Dark Messiah of Money and Microtransactions


What’s one of the most worrisome trends in gaming? When a
publisher deliberately scales back game content. Lately, there has been
some speculation that some of the larger industry companies have not included
levels, weapons, car, planes and skins in their final retail boxes. Within a week,
or even a few days of launch, content conveniently appears on the Marketplace for
five or ten dollars. Namco offered extra levels within a few days of launching
Beautiful Katamari. EA had music ready for download just as Rock Band hit
retail. Ace Combat 6 had additional planes for sale on the same day as release.
What is incredibly aggravating is revealed by the size of this content; some
downloads are a miniscule 100K. This indicates that additional information is already
on the disk, and the downloaded data actually only ‘unlocks’ this content. So, you’re paying for information you already own.

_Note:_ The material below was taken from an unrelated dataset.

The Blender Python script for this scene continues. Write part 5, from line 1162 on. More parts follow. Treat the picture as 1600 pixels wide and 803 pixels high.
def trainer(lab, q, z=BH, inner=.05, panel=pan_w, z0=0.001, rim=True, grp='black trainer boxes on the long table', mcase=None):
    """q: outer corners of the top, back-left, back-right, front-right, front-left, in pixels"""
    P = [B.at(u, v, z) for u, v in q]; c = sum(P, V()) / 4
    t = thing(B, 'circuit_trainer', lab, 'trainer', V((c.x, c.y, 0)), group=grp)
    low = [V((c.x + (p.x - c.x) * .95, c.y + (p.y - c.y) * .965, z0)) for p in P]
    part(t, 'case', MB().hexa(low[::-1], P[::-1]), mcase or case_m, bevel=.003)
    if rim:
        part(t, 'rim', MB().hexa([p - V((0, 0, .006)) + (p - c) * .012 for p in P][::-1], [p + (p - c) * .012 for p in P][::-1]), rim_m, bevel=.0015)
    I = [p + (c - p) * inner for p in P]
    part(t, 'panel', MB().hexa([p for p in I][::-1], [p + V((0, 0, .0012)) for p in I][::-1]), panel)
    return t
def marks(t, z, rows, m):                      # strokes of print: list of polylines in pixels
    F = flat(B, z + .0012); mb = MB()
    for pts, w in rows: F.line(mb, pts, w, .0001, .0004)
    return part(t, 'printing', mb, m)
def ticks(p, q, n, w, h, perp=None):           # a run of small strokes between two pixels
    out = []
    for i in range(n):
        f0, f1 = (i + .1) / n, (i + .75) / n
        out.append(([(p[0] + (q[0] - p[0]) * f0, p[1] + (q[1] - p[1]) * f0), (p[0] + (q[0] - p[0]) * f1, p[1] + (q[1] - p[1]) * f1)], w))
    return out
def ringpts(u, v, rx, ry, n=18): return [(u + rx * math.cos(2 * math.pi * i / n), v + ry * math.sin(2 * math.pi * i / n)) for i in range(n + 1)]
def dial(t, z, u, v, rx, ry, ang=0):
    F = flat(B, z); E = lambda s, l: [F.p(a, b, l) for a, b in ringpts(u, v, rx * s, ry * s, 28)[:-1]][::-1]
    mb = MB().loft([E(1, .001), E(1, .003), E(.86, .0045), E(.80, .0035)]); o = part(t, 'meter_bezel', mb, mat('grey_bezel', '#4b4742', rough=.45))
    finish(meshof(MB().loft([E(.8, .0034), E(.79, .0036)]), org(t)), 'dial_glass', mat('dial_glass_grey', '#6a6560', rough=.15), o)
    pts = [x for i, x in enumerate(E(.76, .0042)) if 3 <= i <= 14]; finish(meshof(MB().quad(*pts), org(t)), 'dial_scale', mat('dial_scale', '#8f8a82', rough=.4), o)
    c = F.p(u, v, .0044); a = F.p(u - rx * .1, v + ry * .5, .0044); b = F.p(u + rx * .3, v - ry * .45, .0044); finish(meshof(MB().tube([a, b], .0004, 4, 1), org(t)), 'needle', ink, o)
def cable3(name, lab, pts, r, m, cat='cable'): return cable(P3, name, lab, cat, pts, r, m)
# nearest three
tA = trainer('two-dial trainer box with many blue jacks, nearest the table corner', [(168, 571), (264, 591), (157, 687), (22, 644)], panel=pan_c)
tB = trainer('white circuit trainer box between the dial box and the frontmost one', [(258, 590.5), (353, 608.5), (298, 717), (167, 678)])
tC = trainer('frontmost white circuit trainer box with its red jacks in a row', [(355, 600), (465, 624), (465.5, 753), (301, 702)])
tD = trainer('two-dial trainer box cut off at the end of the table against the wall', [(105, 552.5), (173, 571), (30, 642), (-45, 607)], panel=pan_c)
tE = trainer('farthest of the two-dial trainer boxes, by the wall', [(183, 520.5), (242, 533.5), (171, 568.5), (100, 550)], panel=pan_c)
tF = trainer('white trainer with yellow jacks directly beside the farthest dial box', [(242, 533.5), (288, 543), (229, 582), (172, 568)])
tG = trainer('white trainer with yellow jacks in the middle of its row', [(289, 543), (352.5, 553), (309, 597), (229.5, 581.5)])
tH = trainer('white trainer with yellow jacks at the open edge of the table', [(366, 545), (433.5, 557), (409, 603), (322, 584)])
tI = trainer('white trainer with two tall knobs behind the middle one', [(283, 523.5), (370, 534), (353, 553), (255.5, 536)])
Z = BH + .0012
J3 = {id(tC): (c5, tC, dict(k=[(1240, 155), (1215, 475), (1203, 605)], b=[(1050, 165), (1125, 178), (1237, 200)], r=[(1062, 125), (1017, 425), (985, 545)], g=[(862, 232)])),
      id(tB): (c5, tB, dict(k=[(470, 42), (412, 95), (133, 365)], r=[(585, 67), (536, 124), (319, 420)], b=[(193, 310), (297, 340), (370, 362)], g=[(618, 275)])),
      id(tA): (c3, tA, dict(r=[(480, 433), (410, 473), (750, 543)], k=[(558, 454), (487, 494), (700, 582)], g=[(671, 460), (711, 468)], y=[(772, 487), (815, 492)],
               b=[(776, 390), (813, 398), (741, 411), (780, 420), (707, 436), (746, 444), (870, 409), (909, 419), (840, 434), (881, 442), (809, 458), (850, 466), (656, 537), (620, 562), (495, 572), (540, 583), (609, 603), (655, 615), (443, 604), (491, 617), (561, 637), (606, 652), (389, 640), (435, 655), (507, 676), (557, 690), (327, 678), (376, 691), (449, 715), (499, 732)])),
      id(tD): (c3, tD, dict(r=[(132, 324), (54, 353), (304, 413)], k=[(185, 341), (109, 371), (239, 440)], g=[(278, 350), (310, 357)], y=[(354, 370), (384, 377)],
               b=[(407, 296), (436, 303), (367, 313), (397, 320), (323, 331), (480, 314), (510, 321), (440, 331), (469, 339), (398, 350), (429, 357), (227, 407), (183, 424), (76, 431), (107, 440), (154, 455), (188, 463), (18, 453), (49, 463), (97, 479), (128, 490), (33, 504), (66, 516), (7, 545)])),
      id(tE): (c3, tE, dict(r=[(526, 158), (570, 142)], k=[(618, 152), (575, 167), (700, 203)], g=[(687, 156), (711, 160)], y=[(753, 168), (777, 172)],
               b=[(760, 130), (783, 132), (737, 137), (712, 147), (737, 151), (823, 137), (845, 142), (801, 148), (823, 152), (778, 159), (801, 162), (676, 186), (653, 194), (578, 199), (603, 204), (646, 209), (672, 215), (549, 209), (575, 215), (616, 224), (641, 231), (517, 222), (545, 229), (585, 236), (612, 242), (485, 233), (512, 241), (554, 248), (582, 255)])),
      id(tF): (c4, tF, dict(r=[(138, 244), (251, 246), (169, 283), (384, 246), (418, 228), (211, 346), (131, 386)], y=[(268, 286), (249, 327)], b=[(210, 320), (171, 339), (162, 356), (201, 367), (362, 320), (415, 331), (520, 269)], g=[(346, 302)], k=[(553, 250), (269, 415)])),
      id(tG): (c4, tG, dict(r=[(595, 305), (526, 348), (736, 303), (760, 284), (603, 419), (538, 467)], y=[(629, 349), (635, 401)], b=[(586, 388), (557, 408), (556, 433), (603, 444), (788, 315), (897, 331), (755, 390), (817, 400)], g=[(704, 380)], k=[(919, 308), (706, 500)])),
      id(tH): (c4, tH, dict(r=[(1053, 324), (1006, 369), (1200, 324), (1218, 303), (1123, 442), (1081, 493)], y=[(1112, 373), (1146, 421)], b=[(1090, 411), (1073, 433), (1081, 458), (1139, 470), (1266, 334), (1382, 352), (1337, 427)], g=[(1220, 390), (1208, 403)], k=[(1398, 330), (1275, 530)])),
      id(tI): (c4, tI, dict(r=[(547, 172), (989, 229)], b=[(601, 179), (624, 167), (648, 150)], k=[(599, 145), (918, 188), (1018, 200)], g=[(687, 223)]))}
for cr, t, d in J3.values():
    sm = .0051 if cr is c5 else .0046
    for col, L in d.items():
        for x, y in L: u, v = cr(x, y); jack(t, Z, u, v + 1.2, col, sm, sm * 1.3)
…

Now, Dark Messiah of Might and Magic: Elements is offering “Exclusive
Maps, Classes, and Weapons” via the Marketplace for 400 points. The problem? The
game won’t even be released until Wednesday. Since DMM: Elements is a port of a
year-old PC title, we’re assuming publisher Ubisoft had time to squeeze this
onto the disk. Instead, they’d rather milk the consumer out of an additional
five dollars.

Gamers didn’t blink when next-gen games premiered at sixty
dollars. Such was the price of pretty graphics. Then publishers offered
collector’s editions for ten to twenty dollars more. Now, they are intentionally
excluding content, only to sell it back to us. I’d like to see all gamers band
together and refuse to participate in these ‘micro-transactions’. Let’s send a
message to publishers that we are intelligent, thoughtful consumers, and not the moronic, impulsive fools the media like to suggest.

About Robert Allen

Since being a toddler, Robert Allen has been immersed in video games, anime, and tokusatsu. Currently, his days are spent teaching at two southern California colleges. But his evenings and weekends are filled with STGs, RPGs, and action titles and well at writing for Tech-Gaming since 2007.

10 comments

  1. Amen, Brother. We’re already paying too much for games. To get gypped on content only makes the situation worse.

  2. What about chew bubble gum?

  3. Whats the game like?

  4. No one has to pay. Seems like a mild complaint.

  5. Nothing new, but still that sucks.

  6. When I was finished GTA: San Andreas I prayed they would have an add on because I loved that game so much. Now with the new GTA perhaps I’ll get that wish. We’ll see…

  7. The big publishers are too greedy. I noticed there is more of this on the 460 marketplace then on the playstation store.

  8. As long as it’s not like the whole Oblivion expansion, right?

  9. Fucking Oblivion. That stupid island expansion I bought for like 22 bucks still doesn’t work properly.

  10. Deagle, do you ever listen to the CAGcast on Cheapassgamer? They reported the same thing today. You guys have a lot of the same news.